Good morning!Hello,
I've dealt with long term running projects using microconstrollers. The key is to use one that allows nano power operation and only sense the environment once every so often, not every millisecond or even every second. The longer you can go without a new reading the longer the battery lasts. One i did was a refrigerator monitor that had AA batteries that would last for 2 years. That's a long time for batteries to last in an electronic device. One of the main points is that a new reading was only needed about once every 10 minutes (or something like that). That meant that the MCU would only have to wake up for maybe 1ms every 10 minutes to take a reading, and the rest of the time it could stay in sleep mode where the power consumption was in the nano watts. Since power is proportional to duty cycle, if you make a measurement that takes 1 millisecond every other millisecond you only use 50 percent power, so if you measure for 1 millisecond every second you only use 1/1000 of the power, and of course 1 millisecond every 100 seconds you only use 1/100000 of the power, etc., etc. There is a limit to that of course but that's the basic idea.

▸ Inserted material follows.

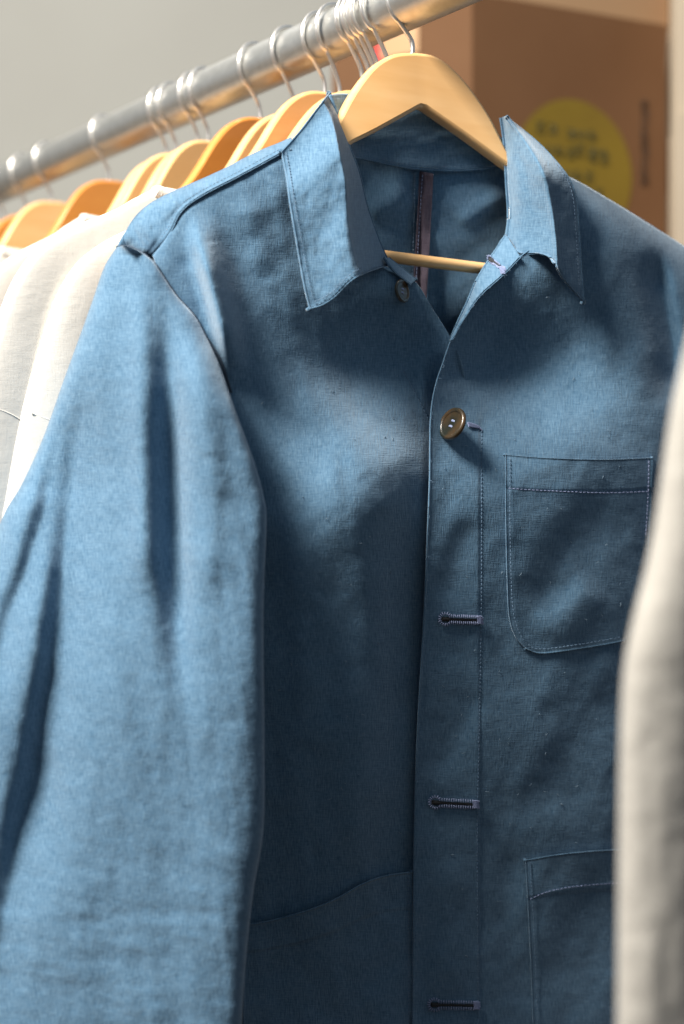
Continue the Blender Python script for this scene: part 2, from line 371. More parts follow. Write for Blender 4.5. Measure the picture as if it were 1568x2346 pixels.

Still i question if 2 years would be enough because this would be best for expensive wines that are relatively old such as 10 to 25 years or more. That means the device has to be ultra reliable as well as have some sort of constant input power or periodic charging to replenish the battery.
This kind of project also falls under the category of security and that's probably the toughest category
One of the really important points i think is that the way a wine shows a problem is through the chemical changes that it went through over the years not necessarily what happened to the bottle. I would think a bottle could be sitting on a wine rack for 20 years and then the wine dumped out and replaced with new wine. To ensure that the measurement traveled with that particular liquid for the entire time would probably be impossible to guarantee as there are still too many ways to get around the system. Also, since the best test is to taste the wine i would think that a chemical measurement of some kind would be the ultimate test that would tell all about the past treatment of the wine itself. If you could do that it would be really great, provided that somebody hasnt done that already.
As a point of purely electrical design i guess it would be an interesting project, but if you could make it a practical one as well, you win the bigger prize
I appreciate the time that you took to respond. I have a question regarding the power consumption that you spoke of and how one can calculate it through the use of the datasheets. This temperature + humidity sensor uses 600 μA while measuring @3.3V input. If we assume that it uses 600 μA while measuring for a full second. If the device takes 0.5ms to power up and takes 4.5ms to complete a single measurement. Can we then calculate the expected current draw as follows: 600μA*(5ms/1000ms) = 3μA?
With regards to I2C, when selecting components is I2C communication speed of importance? Is there any other factors that I should be concerned over?